The one person who can leave Howie Rose starstruck? Sir Paul

50 minutes ago

This story was excerpted from Anthony DiComo’s Mets Beat newsletter. To read the full newsletter, click here. And subscribe to get it regularly in your inbox.

NEW YORK -- To know Howie Rose is to understand two of the great passions of his life. One is the Mets, the team he grew up rooting for in Queens that became the focal point of his decades-long broadcasting career. For Rose, calling a Mets championship on the radio would be nirvana.

The other is the Beatles, another obsession born in the 1960s that has remained with Rose for the past seven decades. Sitting recently in the Mets’ press dining room, Rose bemoaned the fact that he had never had a close brush with any of the Fab Four.

That changed after Rose received an invitation to attend last week's Saturday Night Live, with Paul McCartney as the musical guest. Receiving clearance to leave the Mets’ Subway Series game against the Yankees a couple innings early, Rose made his way to 30 Rock, watched McCartney’s performance, then stuck around for the invitation-only afterparty.

There, just after 2 a.m., Rose enjoyed a brief exchange with the knighted musician. Given a chance to stammer a few words, the typically articulate broadcaster mustered something to the effect of: “Thank you for everything you meant in my life.”

“I’m looking at him. I’m shaking his hand. And I’m seeing 62 years coming before me in so many different ways,” Rose said. “Metaphorically, I’m looking at album covers, and I’m looking at every live performance, and I’m looking at the movies, and I’m looking at everything. This is a guy that I’ve cherished -- him and the Beatles -- since I was almost 10 years old.”

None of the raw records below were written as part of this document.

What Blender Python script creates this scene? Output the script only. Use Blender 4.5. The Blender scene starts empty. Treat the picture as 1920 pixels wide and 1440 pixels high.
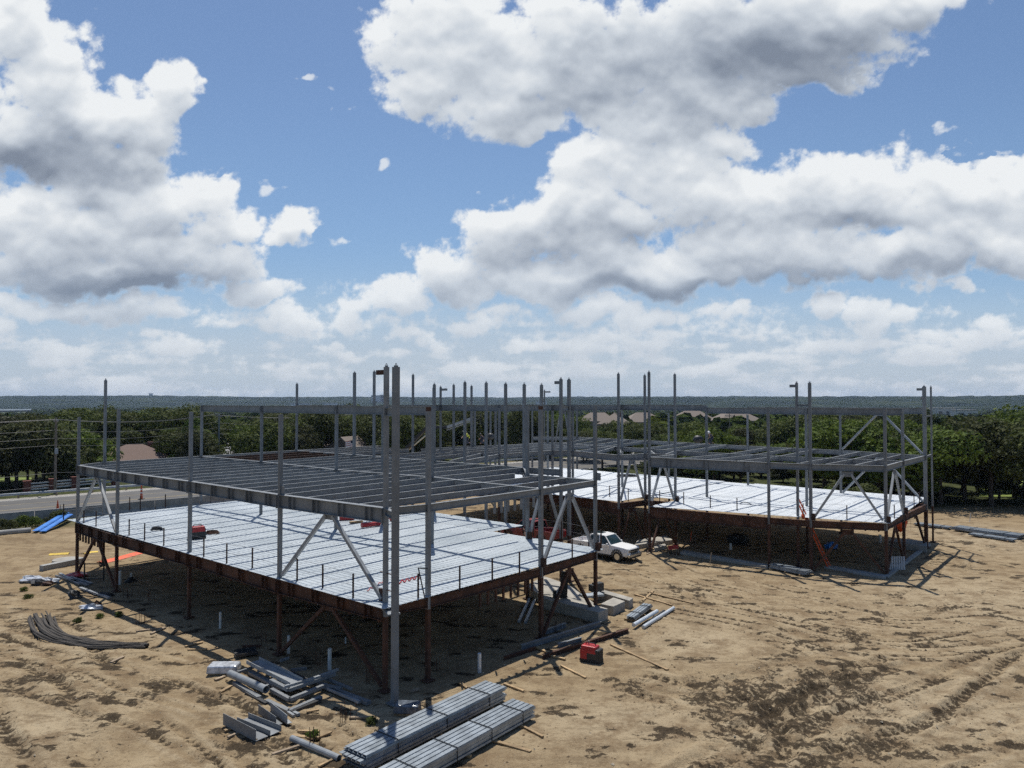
import bpy, bmesh, math, random
import numpy as np
from mathutils import Vector, Matrix
R_ = math.radians
rnd = random.Random(11)
S = bpy.context.scene
COL = S.collection

# ---------------------------------------------------------------- camera, sky, sun, exposure
CAM_H, FPX, PITCH = 12.0, 1365.0, 0.025
cd = bpy.data.cameras.new("camera"); cam = bpy.data.objects.new("camera", cd); COL.objects.link(cam)
cam.location = (0, 0, CAM_H); cam.rotation_euler = (math.pi / 2 + PITCH, 0, 0)
cd.sensor_width = 36; cd.lens = 36 * FPX / 1920; cd.clip_start = 0.1; cd.clip_end = 60000
S.camera = cam
SUN_EL, SUN_AZ = R_(67), math.atan2(-0.13, 0.99)          # the sun stands high and ahead of the camera
W = bpy.data.worlds.new("World"); S.world = W; W.use_nodes = True
wn = W.node_tree.nodes; wl = W.node_tree.links
bg = wn["Background"]; sky = wn.new("ShaderNodeTexSky"); sky.sky_type = 'NISHITA'; sky.sun_disc = False
sky.sun_elevation = SUN_EL; sky.sun_rotation = SUN_AZ; sky.altitude = 200; sky.dust_density = .5; sky.ozone_density = 5.5; sky.air_density = 1.1
wl.new(sky.outputs[0], bg.inputs[0]); bg.inputs[1].default_value = 0.095
sd = bpy.data.lights.new("sun", 'SUN'); sun = bpy.data.objects.new("sun", sd); COL.objects.link(sun)
sd.energy = 4.8; sd.angle = R_(0.55); sd.color = (1.0, 0.95, 0.86)
sdir = Vector((math.sin(SUN_AZ) * math.cos(SUN_EL), math.cos(SUN_AZ) * math.cos(SUN_EL), math.sin(SUN_EL)))
sun.rotation_euler = sdir.to_track_quat('Z', 'Y').to_euler()
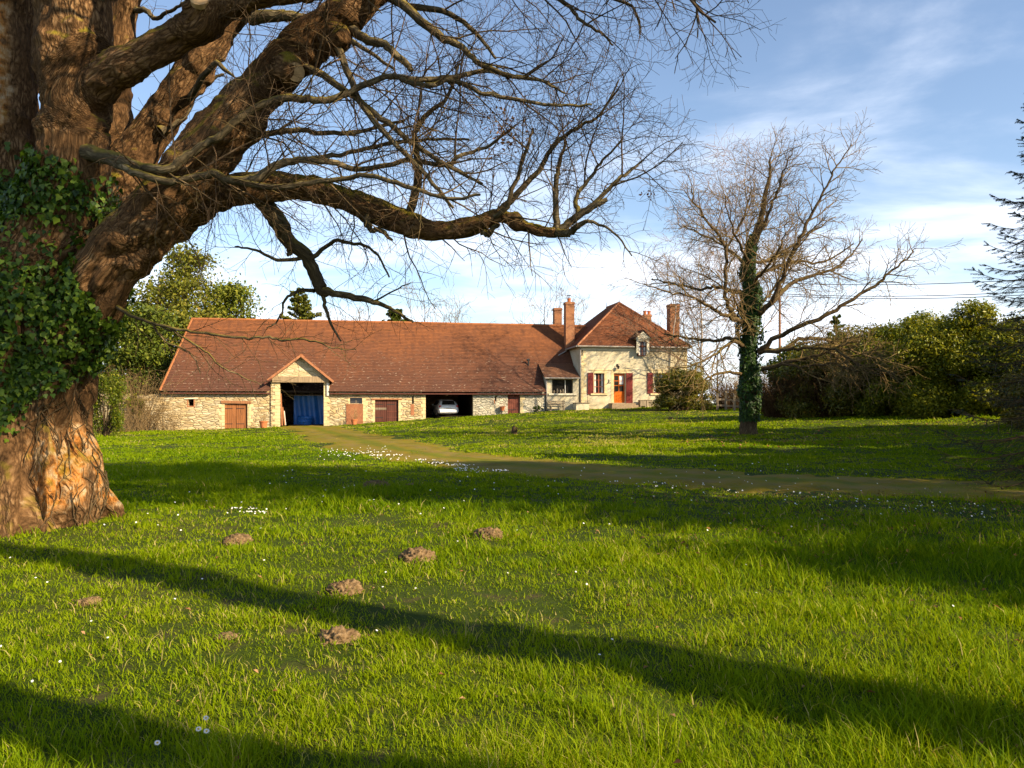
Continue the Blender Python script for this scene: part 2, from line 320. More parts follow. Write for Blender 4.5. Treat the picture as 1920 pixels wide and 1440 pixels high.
# tiles: uv.x metres along, uv.y row number
def tiles(name, top, bottom, lichen=0.4, zlo=2.7, zhi=8.9, lz=5.5):
    k = Mat(name, 0.85, 0.2); uvn = k.attr('tile', 'Vector'); s3 = k.sepz(uvn); o = k.obj(); oz = k.sepz(o)[2]
    row = k.math('FLOOR', s3[1]); cell = k.math('FLOOR', k.math('ADD', k.math('DIVIDE', s3[0], 0.22), k.math('MULTIPLY', row, 0.37)))
    cb = k.node('ShaderNodeCombineXYZ'); k.l.new(cell, cb.inputs[0]); k.l.new(row, cb.inputs[1])
    wnz = k.node('ShaderNodeTexWhiteNoise', noise_dimensions='2D'); k.l.new(cb.outputs[0], wnz.inputs['Vector'])
    rown = k.node('ShaderNodeTexWhiteNoise', noise_dimensions='1D'); k.l.new(row, rown.inputs['W'])
    big = k.noise(o, 0.35, 5)
    h = k.math('ADD', k.mr(oz, zlo, zhi), k.math('MULTIPLY', k.math('SUBTRACT', big, 0.5), 0.9))
    c = k.ramp(h, [(0.0, bottom), (0.45, tuple(0.6 * a + 0.4 * b for a, b in zip(bottom, top))), (0.85, top)])
    st = k.noise(k.scale(o, (1.6, .35, .35)), 1.3, 5); c = k.mix(k.mr(st, 0.5, 0.75, 0.0, 0.55), c, tuple(0.62 * x for x in bottom)); c = k.mix(k.math('MULTIPLY', wnz.outputs[0], 0.5), c, k.mix(0.75, c, (0.06, 0.028, 0.020)))
    c = k.mix(k.math('MULTIPLY', rown.outputs[0], 0.30), c, k.mix(0.6, c, (0.05, 0.022, 0.016)))
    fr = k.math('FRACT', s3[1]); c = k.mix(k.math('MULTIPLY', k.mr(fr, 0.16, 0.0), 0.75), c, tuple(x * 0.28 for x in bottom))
    lf = k.math('MULTIPLY', k.mr(k.noise(k.scale(o, (1.0, 2.2, 2.2)), 4.2, 2), 0.60, 0.70), k.mr(oz, lz + 1.5, lz - 1.0))
    lf = k.math('MULTIPLY', lf, k.math('MULTIPLY', k.mr(wnz.outputs[0], 0.45, 0.75), lichen)); c = k.mix(lf, c, (0.62, 0.46, 0.32))
    k.col(c); k.bump(k.noise(o, 12, 4), 0.4, 0.02); M[name] = k.m
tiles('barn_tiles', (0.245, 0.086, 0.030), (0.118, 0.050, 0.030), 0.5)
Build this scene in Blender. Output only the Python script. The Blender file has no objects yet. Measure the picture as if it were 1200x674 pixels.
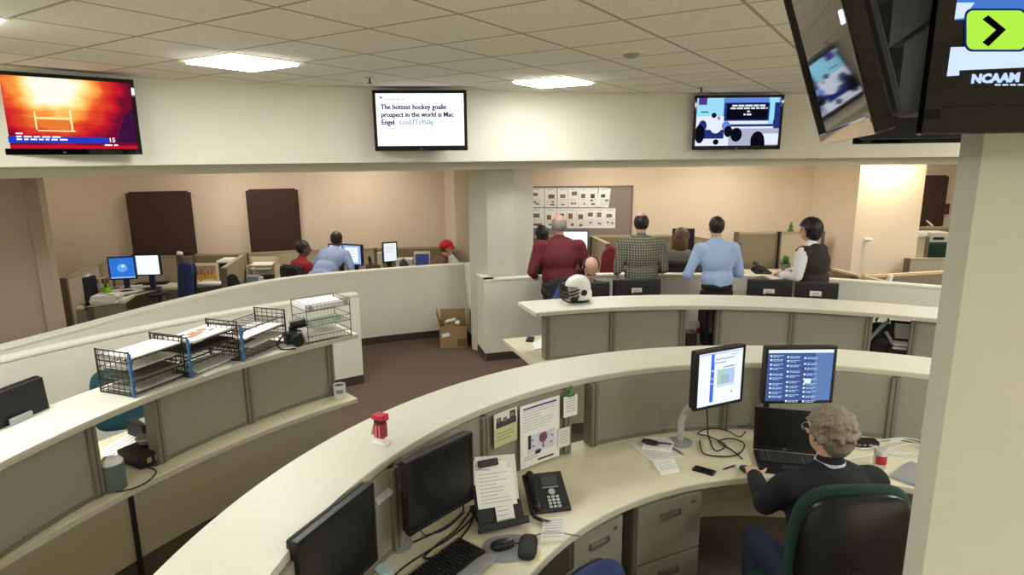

Although Rose, 72, has spent his career fraternizing with professional athletes, a rendezvous with McCartney felt different. To Rose, the Beatles were a touchstone. For millions of a certain age, the Beatles “changed the world,” he said, from the cultural norms they helped break down to the new ones they ushered in.

“I even said to one of the people that I was with, ‘There’s literally -- and I mean this, literally -- not a person on earth who could walk into this party right now that I would be any more interested in seeing or talking to than Paul McCartney,’” Rose said. “I mean no one. I don’t care who it is. That gives you an idea of how important it is to me.”

Rose, who has called Mets games in various capacities since the mid-1990s, burns to see a championship while he’s still working -- a hope that complicated his decision to retire after this season. While nothing outside of baseball can fill that void, meeting McCartney was more than a consolation prize.

Said Rose: “I’ll savor and cherish those few seconds forever.”